Spin Gradient Demagnetization Cooling of Ultracold Atoms

We demonstrate a new cooling method in which a time-varying magnetic field gradient is applied to an ultracold spin mixture. This enables preparation of isolated spin distributions at positive and negative effective spin temperatures of $\pm 50\mathrm{pK}$. The spin system can also be used to cool other degrees of freedom, and we have used this coupling to cool an apparently equilibrated Mott insulator of rubidium atoms to 350 pK. These are the lowest temperatures ever measured in any system. The entropy of the spin mixture is in the regime where magnetic ordering is expected.

Figure 1

Two different cooling protocols realizing the cases of isolated and equilibrated spin systems. (a) Experimental “phase diagram” of lattice depth vs applied gradient. Dashed lines show two different paths which connect the high-gradient superfluid state and the low-gradient Mott insulating state. (b) and (c) show the lattice depth (solid line) and gradient strength (dashed line) vs time for the two cases (equilibrated spins and isolated spins, respectively) in (a). The shape of the lattice ramp-up is designed to ensure maximum equilibration.

Figure 2

Preparation of low positive and negative spin temperatures. Measured spin temperature vs final gradient, for the case of isolated spins.
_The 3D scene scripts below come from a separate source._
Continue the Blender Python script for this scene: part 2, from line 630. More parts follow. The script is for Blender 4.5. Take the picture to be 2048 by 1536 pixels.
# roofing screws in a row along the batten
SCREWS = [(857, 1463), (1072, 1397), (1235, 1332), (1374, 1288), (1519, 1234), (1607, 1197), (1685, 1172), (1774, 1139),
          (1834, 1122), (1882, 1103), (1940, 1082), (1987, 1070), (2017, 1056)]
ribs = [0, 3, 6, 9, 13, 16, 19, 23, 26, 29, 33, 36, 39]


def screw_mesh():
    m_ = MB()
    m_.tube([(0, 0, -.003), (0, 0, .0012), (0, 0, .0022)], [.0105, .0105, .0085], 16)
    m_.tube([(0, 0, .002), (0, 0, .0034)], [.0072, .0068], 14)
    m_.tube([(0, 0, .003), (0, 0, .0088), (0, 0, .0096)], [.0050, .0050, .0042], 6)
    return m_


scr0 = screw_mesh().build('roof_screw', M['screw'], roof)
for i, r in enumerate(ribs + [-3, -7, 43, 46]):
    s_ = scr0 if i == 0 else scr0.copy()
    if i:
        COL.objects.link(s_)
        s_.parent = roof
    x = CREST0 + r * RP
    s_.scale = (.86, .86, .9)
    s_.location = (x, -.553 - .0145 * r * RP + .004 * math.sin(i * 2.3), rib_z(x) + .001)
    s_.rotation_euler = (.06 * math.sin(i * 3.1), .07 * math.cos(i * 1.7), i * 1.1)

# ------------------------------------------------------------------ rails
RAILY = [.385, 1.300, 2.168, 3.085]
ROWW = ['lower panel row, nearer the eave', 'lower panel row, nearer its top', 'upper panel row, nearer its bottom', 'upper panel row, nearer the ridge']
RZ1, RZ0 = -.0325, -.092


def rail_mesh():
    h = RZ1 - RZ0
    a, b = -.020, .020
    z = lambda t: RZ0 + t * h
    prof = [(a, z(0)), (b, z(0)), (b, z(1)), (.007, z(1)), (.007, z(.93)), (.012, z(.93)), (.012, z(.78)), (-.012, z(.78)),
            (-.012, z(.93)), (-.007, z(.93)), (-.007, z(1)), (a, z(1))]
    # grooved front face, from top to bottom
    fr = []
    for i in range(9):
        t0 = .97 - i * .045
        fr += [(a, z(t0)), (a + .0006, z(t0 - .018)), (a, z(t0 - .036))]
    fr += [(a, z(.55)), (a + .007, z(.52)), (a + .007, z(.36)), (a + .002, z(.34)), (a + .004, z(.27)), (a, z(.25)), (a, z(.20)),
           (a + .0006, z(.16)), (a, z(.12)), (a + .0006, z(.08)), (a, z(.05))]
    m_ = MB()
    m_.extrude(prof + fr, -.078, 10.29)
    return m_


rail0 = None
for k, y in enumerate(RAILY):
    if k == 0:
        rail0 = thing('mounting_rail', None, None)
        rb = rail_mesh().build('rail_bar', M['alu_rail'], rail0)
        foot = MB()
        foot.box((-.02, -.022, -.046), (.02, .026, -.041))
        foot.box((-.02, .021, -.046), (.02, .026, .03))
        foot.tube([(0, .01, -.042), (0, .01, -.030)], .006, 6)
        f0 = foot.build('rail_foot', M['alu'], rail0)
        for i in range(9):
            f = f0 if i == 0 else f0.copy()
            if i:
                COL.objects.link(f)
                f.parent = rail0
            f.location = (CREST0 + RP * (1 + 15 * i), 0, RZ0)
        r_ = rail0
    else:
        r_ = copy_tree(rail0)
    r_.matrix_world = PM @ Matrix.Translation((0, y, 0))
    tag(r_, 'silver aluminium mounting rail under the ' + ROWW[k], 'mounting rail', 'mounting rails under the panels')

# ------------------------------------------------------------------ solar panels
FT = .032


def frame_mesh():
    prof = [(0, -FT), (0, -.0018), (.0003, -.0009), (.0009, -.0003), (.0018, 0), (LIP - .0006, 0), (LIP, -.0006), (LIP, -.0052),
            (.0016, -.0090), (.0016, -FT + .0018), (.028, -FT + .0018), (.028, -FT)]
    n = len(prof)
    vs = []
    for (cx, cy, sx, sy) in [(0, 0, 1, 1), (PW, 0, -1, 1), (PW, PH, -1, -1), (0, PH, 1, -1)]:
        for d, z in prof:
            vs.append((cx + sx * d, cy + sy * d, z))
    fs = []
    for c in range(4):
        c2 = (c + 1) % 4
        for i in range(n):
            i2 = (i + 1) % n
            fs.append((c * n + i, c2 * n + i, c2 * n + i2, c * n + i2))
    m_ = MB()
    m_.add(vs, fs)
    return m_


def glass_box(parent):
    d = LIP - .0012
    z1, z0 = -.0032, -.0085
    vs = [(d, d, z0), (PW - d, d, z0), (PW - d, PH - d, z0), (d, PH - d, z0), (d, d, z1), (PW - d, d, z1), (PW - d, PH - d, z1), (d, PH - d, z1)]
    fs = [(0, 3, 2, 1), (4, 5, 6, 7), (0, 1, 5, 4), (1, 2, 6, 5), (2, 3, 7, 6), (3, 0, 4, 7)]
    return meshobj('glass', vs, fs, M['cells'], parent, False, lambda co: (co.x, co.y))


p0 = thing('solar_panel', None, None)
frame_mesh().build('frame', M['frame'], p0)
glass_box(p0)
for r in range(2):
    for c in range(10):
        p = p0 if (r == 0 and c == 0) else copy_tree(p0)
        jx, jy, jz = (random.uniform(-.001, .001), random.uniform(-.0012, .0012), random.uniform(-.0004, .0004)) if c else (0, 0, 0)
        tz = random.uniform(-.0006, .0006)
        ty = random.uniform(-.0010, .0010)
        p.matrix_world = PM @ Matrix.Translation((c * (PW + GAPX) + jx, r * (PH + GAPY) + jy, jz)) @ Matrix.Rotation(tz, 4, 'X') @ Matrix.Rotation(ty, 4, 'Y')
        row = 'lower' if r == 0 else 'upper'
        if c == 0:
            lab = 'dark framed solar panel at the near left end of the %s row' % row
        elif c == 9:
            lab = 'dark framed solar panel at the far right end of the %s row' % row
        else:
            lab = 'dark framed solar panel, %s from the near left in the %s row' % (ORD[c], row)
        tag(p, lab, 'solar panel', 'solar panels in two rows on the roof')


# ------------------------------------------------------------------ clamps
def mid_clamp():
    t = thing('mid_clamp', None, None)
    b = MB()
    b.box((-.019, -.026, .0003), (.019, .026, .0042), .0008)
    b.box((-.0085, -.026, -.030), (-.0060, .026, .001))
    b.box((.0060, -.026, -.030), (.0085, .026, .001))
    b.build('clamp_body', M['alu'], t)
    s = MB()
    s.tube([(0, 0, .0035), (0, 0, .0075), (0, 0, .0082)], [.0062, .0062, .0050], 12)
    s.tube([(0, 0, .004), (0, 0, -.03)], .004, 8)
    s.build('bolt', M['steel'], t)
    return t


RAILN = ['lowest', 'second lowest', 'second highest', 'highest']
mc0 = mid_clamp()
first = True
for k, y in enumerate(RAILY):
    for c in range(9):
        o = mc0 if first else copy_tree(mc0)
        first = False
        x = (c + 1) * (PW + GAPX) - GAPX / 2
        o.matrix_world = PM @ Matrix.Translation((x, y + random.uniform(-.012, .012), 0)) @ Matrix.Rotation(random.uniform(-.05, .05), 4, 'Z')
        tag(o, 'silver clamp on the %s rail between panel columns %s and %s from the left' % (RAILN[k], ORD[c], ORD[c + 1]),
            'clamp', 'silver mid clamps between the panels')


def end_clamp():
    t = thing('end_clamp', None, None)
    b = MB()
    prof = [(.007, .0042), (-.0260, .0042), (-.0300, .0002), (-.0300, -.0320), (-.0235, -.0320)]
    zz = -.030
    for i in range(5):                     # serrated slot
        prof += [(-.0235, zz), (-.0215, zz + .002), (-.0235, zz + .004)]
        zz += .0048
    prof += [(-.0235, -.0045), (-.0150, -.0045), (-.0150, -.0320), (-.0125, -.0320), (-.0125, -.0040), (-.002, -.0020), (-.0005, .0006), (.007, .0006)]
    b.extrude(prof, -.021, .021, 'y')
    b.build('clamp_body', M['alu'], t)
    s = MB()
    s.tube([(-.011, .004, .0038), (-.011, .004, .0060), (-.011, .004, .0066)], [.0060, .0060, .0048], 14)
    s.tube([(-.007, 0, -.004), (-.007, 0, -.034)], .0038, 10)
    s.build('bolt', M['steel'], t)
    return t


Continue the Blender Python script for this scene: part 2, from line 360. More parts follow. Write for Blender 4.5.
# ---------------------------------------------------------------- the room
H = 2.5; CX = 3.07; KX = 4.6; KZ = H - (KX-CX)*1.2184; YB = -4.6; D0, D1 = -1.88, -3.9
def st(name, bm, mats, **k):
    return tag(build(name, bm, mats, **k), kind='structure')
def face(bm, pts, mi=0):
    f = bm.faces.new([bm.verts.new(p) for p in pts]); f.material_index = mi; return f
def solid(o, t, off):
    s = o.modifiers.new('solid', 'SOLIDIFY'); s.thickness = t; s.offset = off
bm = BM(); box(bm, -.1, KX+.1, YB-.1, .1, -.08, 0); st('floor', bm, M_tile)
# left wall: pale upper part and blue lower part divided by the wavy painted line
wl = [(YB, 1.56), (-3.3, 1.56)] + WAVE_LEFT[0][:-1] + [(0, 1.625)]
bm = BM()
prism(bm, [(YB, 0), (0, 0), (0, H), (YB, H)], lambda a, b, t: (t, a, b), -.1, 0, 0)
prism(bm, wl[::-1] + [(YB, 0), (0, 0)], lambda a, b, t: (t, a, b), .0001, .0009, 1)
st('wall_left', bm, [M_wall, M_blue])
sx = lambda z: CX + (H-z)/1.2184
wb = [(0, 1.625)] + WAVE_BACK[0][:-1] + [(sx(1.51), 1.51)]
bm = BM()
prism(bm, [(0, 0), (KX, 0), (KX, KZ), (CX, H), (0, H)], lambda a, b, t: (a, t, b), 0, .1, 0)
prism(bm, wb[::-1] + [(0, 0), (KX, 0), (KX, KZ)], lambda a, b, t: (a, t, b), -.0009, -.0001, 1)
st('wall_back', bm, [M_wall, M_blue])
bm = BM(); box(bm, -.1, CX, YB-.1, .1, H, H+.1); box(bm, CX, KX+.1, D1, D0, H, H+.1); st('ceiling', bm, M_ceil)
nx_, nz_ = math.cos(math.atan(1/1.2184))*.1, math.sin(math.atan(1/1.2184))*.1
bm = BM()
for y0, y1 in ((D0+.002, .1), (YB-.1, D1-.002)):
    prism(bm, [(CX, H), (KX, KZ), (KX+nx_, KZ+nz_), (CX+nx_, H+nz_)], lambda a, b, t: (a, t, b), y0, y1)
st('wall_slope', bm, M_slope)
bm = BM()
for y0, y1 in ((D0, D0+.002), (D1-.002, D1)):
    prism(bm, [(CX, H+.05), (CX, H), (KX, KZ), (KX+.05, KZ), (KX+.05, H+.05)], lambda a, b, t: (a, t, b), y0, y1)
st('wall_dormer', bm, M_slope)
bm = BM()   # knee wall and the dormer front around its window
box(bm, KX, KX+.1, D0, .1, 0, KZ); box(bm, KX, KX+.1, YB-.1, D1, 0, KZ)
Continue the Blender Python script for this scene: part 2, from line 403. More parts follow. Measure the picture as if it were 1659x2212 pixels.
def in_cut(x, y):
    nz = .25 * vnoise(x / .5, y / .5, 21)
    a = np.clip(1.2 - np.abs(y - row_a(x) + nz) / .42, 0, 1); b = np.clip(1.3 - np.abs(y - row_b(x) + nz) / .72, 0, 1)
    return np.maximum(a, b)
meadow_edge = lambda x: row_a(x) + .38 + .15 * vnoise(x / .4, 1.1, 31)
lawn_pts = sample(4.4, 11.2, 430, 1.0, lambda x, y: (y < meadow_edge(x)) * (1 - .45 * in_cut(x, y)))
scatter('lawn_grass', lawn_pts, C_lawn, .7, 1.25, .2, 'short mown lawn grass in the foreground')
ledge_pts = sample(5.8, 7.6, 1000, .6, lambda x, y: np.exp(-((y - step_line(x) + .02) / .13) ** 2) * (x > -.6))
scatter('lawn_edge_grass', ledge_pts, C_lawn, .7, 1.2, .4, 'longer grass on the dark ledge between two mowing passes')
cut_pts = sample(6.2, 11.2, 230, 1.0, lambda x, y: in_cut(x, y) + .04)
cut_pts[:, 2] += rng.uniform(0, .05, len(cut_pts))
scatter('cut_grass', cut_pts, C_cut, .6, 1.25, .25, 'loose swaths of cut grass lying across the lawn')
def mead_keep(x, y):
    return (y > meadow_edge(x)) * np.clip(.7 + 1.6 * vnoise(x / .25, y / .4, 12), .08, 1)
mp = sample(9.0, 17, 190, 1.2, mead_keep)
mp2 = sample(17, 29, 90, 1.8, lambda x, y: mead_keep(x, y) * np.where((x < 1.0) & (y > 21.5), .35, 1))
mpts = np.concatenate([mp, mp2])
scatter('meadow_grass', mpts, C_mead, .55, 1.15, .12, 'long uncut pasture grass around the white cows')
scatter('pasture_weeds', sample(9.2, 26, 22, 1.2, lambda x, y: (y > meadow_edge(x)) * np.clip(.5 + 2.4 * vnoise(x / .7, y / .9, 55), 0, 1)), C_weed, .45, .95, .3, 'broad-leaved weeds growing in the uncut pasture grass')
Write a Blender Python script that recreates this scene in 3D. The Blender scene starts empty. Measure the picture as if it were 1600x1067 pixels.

Error bars are statistical.

Figure 3

Entropy transfer from other degrees of freedom to the spin system. Circles represent measured width of the mixed region vs final magnetic field gradient, for the “equilibrated spins” protocol (see Fig. 1). Error bars are statistical. The dashed line represents the expected behavior assuming no cooling. The dash-dotted line shows the minimum resolvable width. The solid curve is the theoretical prediction, assuming an initial temperature of 6.3 nK and including the effects of optical resolution (see Ref. 25 for details). Insets show spin images at the indicated points, the corresponding vertically integrated spin profiles (squares), and the fit to the expected form of a tanh function times the overall density distribution (solid line; see Ref. 20 for details). Axis units and gray scales in the two insets are arbitrary but identical.

Figure 4

Spin gradient demagnetization cooling. Circles represent measured temperature vs final magnetic field gradient, for the equilibrated spins protocol (see Fig. 1). Error bars are statistical. These measurements are the same as those shown in Fig. 3. The dashed line follows the isothermal trajectory, and the dash-dotted line shows the resolution limit. The solid line is the theoretical prediction, assuming an initial temperature of 6.3 nK and including the effects of optical resolution. The dotted line is the theoretical prediction without the effects of optical resolution.